Market failure occurs when resources aren’t used efficiently. This can be seen in any market, whether a publics good or a private good. Market failure can also be seen in the provision of unemployment benefits and unemployment insurance, as the resources could be used inefficiently and misused in different ways. For the purpose of this essay I will focus on how MORAL HAZZARD, prevents the efficiency in unemployment benefits and insurance, I will discuss the main issues to do with moral hazard in unemployment and also ways of combating it. I will do this by firstly defining market failure and the main components on it before leading to the actual topic of moral hazard.
Market failure usually occurs when markets operating without government intervention, fail to deliver an efficient or optimal allocation of resources. This means economic and social welfare will not be maximised, leading to a loss of production efficiency. It can also be defined as the inability of an unregulated market to achieve efficiency in all circumstances. There are three types of situation in which market failures arises:
1. Provision of goods and services that we consume in common with everyone else
2. Production of goods where external costs or external benefits are present.
3. Restriction of output by monopolies and cartels.

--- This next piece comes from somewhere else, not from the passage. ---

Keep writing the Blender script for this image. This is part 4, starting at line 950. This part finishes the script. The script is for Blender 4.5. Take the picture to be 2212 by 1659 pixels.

Existence of Market failure is often used as a justification for the government to intervene. Government interferes with the economy to redistribute wealth and income. This redistribution is justified as a basis of some notion of equity or distributive justice. The public interest theory states that the government predicts that action will take place to eliminate waste and achieve efficient allocation of resources. The theory also states that when there is market failure government actions can be designed to eliminate the consequences of that failure to achieve allocative efficiency.